## Aim
Emit the exact text of every line from the line with "Write part 2 of" to the line with "struct('trim_1', ring, M['disc'], 'wide", both ends included. No other output is expected.

## A block of data
>>>>>

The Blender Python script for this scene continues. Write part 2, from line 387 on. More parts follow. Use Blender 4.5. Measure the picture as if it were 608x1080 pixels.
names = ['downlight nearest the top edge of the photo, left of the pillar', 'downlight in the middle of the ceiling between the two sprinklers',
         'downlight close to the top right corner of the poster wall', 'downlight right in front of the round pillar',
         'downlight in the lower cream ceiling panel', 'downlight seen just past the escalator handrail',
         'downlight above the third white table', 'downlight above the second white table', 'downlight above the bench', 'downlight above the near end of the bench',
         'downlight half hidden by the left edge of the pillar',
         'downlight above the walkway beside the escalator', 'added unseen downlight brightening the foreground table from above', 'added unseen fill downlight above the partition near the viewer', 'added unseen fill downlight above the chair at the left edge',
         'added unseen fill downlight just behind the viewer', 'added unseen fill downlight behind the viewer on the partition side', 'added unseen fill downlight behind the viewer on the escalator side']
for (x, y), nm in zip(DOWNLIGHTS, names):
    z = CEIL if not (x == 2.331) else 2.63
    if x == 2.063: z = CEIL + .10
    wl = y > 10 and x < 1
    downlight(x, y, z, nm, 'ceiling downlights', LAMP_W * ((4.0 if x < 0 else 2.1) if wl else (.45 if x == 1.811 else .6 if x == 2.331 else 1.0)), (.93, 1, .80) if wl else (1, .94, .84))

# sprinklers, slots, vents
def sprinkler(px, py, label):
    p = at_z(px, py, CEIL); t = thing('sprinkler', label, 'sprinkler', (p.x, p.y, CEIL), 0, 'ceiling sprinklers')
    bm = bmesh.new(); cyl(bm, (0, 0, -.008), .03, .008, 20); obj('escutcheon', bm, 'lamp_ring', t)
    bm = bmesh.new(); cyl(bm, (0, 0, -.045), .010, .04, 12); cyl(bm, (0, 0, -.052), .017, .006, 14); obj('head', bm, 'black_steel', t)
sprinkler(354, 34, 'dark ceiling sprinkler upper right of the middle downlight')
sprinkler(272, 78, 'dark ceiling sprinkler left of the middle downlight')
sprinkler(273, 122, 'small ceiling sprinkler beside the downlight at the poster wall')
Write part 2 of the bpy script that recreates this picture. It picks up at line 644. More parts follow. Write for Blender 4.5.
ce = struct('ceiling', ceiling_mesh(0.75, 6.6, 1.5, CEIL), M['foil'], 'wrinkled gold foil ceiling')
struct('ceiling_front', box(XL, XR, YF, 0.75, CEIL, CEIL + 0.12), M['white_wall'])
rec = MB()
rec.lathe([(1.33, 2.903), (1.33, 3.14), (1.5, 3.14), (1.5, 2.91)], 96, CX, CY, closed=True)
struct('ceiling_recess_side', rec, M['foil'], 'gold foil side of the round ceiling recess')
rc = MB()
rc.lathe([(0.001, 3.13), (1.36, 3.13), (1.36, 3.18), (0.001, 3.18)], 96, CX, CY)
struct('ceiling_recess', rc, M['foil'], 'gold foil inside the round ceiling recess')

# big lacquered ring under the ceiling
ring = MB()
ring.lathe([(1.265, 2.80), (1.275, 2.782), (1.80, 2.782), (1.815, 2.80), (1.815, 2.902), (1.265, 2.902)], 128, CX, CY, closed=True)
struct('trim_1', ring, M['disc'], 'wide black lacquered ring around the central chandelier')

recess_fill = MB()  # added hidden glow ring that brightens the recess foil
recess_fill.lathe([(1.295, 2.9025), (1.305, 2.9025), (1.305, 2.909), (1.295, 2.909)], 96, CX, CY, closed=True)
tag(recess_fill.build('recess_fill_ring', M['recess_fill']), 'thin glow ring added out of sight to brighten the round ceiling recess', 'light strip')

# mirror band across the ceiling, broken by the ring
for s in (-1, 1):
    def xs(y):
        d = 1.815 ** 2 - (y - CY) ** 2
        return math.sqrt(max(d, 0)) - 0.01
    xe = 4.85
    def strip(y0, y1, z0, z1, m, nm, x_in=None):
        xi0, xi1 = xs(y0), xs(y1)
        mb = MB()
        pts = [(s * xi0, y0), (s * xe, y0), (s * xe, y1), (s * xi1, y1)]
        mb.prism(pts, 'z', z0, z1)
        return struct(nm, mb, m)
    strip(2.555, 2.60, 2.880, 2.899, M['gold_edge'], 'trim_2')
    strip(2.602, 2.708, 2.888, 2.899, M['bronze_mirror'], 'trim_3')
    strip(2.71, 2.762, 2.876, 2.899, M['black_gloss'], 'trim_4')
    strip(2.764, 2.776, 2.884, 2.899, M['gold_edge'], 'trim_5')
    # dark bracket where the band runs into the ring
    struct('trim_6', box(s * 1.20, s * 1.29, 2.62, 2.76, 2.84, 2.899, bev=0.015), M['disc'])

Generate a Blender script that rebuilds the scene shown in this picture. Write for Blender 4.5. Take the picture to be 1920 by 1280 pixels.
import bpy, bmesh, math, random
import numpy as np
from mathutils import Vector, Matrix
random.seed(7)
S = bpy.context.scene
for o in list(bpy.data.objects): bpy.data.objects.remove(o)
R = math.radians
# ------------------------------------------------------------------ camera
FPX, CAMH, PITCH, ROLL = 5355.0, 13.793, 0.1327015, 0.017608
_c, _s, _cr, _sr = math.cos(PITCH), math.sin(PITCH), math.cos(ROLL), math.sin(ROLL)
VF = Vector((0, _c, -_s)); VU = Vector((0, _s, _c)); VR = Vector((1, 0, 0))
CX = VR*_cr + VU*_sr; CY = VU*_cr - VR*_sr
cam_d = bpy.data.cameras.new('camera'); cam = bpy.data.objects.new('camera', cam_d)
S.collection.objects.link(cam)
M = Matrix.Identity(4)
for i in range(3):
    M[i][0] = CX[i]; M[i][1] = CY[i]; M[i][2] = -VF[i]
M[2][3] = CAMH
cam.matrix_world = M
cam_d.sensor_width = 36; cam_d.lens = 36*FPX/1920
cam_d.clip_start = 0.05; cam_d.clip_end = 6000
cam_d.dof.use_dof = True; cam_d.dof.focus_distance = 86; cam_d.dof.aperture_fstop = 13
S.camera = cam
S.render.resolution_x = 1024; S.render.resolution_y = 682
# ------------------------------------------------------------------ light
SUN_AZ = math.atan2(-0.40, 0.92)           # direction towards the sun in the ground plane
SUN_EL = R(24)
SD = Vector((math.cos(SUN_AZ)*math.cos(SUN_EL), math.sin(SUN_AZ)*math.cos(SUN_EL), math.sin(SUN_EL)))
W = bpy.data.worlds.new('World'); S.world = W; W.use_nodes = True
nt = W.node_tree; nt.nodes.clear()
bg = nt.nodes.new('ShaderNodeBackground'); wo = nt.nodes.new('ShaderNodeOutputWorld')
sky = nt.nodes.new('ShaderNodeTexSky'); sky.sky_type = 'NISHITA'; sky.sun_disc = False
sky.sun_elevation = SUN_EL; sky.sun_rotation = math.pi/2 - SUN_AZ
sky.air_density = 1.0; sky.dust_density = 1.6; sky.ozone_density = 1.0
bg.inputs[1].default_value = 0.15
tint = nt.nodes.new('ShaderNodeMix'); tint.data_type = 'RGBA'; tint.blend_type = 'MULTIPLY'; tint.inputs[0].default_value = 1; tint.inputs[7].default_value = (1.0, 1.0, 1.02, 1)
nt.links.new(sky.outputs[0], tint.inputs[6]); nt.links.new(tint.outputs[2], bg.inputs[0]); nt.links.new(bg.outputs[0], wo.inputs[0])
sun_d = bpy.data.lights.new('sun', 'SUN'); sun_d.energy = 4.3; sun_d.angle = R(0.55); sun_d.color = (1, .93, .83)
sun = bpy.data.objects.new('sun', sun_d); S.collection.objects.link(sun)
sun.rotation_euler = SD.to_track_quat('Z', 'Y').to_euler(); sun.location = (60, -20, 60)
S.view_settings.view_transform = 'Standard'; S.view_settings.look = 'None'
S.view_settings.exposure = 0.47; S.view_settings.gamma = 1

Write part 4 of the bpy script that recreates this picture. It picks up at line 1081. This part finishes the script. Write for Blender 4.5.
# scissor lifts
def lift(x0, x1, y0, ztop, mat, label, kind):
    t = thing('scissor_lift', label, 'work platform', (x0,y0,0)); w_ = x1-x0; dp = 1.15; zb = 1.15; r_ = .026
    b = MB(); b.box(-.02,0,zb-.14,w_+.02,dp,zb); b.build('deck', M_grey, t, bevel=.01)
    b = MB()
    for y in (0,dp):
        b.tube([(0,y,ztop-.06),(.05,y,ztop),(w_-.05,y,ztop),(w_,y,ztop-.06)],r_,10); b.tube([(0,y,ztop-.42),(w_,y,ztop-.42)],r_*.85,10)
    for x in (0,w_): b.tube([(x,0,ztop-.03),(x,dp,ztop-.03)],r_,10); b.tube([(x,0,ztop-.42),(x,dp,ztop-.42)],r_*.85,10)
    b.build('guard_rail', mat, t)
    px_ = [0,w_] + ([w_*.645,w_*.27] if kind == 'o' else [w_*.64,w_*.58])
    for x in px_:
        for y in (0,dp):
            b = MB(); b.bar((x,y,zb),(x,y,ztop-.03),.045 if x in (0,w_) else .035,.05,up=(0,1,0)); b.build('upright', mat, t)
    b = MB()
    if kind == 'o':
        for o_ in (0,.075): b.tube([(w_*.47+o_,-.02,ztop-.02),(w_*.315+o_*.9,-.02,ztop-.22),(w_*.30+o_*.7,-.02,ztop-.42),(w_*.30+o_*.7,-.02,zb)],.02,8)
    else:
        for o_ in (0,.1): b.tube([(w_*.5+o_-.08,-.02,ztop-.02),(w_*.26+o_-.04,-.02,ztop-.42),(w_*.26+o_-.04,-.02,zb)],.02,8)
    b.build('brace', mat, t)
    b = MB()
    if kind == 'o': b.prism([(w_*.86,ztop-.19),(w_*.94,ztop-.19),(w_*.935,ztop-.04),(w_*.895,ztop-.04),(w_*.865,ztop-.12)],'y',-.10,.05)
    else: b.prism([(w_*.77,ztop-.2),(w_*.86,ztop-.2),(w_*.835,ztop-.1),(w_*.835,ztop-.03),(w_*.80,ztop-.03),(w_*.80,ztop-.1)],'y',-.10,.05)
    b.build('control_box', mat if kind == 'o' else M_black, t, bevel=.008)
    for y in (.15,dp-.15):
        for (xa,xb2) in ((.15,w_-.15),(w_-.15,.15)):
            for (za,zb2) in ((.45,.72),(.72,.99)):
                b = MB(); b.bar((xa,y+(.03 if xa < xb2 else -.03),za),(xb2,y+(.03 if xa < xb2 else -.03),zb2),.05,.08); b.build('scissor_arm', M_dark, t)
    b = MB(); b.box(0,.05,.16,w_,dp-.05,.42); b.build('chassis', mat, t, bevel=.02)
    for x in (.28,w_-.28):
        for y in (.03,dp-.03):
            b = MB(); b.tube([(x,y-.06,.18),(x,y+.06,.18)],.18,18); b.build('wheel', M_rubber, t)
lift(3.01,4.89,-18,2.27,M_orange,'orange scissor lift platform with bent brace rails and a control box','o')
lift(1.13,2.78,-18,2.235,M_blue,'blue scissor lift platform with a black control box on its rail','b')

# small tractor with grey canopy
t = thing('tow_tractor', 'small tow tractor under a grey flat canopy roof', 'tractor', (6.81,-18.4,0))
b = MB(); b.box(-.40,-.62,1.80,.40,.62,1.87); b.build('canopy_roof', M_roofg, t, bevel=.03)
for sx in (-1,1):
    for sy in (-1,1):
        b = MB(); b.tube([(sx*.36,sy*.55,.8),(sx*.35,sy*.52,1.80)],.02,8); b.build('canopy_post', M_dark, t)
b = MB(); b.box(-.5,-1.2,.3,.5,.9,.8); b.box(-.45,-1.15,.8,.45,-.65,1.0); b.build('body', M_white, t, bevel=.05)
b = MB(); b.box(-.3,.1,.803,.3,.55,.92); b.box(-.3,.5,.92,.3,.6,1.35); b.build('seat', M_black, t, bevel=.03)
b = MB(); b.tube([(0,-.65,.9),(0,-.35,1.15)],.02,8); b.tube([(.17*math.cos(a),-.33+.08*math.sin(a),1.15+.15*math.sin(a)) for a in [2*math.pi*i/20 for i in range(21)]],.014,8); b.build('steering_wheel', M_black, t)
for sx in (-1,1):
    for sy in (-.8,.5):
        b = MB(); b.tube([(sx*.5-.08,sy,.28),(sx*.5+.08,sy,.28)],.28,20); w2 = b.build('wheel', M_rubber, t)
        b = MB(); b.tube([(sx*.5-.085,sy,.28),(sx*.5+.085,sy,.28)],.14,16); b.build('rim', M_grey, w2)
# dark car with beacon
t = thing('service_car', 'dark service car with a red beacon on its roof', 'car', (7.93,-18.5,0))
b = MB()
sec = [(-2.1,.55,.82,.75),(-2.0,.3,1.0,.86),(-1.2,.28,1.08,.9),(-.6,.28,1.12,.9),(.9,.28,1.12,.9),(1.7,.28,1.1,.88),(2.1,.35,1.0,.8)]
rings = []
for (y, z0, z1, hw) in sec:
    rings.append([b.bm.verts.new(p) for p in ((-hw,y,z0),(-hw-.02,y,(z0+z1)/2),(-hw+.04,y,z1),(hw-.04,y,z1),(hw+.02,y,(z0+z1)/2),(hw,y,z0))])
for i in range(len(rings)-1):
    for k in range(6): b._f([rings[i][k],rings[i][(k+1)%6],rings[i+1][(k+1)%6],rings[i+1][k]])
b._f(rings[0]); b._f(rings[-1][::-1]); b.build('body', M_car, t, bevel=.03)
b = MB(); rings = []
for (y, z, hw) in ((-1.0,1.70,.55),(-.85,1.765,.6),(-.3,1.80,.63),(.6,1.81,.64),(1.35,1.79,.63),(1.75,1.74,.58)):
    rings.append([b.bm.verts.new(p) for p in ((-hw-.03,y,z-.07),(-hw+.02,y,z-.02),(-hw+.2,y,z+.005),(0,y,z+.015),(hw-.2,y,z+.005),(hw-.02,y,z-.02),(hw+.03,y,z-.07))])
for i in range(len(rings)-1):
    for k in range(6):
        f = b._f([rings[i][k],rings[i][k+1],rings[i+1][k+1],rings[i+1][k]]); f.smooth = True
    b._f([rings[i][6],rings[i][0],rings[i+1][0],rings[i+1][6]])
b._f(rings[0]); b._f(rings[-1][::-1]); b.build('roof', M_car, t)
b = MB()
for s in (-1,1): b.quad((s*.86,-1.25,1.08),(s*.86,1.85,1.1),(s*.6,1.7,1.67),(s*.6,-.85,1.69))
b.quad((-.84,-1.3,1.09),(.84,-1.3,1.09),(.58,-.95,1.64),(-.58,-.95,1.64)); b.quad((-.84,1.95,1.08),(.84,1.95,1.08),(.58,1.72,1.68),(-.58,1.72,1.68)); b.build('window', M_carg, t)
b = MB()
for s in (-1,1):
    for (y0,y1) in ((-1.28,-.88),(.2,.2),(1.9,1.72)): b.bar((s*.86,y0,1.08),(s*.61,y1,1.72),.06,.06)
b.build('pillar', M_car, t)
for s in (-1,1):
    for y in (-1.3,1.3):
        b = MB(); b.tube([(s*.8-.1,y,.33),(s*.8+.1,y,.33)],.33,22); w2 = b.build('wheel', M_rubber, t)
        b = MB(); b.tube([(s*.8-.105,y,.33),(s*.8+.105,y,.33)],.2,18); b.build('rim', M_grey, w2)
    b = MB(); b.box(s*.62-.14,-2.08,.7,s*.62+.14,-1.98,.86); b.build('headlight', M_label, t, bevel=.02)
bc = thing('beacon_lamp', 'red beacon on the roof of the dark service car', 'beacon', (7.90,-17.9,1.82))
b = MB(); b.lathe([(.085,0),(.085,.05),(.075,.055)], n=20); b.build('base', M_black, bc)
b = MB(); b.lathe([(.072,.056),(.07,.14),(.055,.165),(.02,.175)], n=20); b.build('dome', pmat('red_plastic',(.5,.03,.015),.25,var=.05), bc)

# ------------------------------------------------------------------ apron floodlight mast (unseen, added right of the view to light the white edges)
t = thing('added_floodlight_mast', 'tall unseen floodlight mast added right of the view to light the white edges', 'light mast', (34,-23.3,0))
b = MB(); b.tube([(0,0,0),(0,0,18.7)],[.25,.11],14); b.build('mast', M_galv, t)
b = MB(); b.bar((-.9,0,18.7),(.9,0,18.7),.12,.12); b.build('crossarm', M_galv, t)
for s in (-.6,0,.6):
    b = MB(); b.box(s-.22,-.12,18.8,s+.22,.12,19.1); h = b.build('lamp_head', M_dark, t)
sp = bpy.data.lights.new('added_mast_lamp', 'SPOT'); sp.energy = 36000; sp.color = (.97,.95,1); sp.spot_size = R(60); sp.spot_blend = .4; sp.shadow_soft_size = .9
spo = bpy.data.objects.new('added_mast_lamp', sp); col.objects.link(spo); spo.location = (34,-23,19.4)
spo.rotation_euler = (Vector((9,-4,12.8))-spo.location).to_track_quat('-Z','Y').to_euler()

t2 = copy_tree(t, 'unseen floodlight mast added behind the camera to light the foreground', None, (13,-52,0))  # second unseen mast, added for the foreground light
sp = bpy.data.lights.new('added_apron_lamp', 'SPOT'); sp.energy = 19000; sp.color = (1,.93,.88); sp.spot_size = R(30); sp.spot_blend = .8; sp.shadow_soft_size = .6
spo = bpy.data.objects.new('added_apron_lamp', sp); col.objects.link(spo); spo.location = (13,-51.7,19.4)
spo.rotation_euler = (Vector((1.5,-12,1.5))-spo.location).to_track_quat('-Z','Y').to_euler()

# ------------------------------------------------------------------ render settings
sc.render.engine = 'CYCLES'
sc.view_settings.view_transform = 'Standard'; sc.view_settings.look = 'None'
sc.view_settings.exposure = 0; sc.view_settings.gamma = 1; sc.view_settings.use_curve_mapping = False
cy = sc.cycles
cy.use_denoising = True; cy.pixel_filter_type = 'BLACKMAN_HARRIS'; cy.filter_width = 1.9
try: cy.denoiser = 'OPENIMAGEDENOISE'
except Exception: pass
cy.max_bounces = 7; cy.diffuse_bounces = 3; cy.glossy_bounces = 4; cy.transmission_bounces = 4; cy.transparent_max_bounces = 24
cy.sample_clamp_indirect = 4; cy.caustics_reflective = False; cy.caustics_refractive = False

<<<<<

## Worked answer
Write part 2 of the bpy script that recreates this picture. It picks up at line 644. More parts follow. Write for Blender 4.5.
ce = struct('ceiling', ceiling_mesh(0.75, 6.6, 1.5, CEIL), M['foil'], 'wrinkled gold foil ceiling')
struct('ceiling_front', box(XL, XR, YF, 0.75, CEIL, CEIL + 0.12), M['white_wall'])
rec = MB()
rec.lathe([(1.33, 2.903), (1.33, 3.14), (1.5, 3.14), (1.5, 2.91)], 96, CX, CY, closed=True)
struct('ceiling_recess_side', rec, M['foil'], 'gold foil side of the round ceiling recess')
rc = MB()
rc.lathe([(0.001, 3.13), (1.36, 3.13), (1.36, 3.18), (0.001, 3.18)], 96, CX, CY)
struct('ceiling_recess', rc, M['foil'], 'gold foil inside the round ceiling recess')

# big lacquered ring under the ceiling
ring = MB()
ring.lathe([(1.265, 2.80), (1.275, 2.782), (1.80, 2.782), (1.815, 2.80), (1.815, 2.902), (1.265, 2.902)], 128, CX, CY, closed=True)
struct('trim_1', ring, M['disc'], 'wide black lacquered ring around the central chandelier')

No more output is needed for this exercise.